▶ **TASK DIRECTIONS**: Take every line that has the string "scene" and copy it out.

□ □ □ □ □

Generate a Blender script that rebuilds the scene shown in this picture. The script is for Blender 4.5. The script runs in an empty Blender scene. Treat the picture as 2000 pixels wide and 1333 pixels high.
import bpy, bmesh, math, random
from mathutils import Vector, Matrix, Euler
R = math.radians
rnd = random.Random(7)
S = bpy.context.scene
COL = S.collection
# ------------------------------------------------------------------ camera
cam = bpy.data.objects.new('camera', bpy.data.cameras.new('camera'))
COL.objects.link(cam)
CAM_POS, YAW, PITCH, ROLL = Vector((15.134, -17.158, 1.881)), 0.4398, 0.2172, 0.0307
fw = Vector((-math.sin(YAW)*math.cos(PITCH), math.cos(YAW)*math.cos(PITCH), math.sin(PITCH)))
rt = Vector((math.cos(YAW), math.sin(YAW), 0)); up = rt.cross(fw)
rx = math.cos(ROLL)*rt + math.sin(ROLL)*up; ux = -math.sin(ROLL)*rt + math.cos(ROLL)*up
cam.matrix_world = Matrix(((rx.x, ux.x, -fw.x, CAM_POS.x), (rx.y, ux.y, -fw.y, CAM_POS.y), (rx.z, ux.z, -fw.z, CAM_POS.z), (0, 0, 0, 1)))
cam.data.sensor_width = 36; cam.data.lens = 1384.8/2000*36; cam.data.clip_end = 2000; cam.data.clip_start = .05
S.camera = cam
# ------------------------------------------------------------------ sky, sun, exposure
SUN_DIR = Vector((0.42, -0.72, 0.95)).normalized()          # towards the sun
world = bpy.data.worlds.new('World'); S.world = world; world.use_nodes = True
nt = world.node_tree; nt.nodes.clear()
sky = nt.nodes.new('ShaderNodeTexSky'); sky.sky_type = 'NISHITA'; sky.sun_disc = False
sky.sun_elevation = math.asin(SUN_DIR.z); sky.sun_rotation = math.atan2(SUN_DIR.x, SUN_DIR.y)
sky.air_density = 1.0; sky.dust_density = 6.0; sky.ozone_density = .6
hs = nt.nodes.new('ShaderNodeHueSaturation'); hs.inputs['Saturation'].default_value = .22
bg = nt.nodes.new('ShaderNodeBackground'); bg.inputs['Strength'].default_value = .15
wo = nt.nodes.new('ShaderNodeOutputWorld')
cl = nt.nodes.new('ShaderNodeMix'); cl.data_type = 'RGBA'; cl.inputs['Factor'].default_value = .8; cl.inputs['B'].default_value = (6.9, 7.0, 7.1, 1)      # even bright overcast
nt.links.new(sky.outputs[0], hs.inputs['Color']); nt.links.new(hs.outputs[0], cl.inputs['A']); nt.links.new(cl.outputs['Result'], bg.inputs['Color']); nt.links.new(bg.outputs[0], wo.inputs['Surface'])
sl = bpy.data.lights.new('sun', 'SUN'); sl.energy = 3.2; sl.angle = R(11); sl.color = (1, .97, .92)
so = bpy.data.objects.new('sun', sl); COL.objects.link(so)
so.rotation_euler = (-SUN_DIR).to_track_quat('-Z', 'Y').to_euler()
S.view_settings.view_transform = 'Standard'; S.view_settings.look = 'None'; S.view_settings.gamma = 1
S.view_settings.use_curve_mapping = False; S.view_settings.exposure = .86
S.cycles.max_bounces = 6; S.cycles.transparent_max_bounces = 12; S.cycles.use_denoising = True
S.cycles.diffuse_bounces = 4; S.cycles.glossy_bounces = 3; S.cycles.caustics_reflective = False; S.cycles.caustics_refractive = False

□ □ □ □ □

▶ **SOLUTION FOR THIS TASK**:
Generate a Blender script that rebuilds the scene shown in this picture. The script is for Blender 4.5. The script runs in an empty Blender scene. Treat the picture as 2000 pixels wide and 1333 pixels high.
S = bpy.context.scene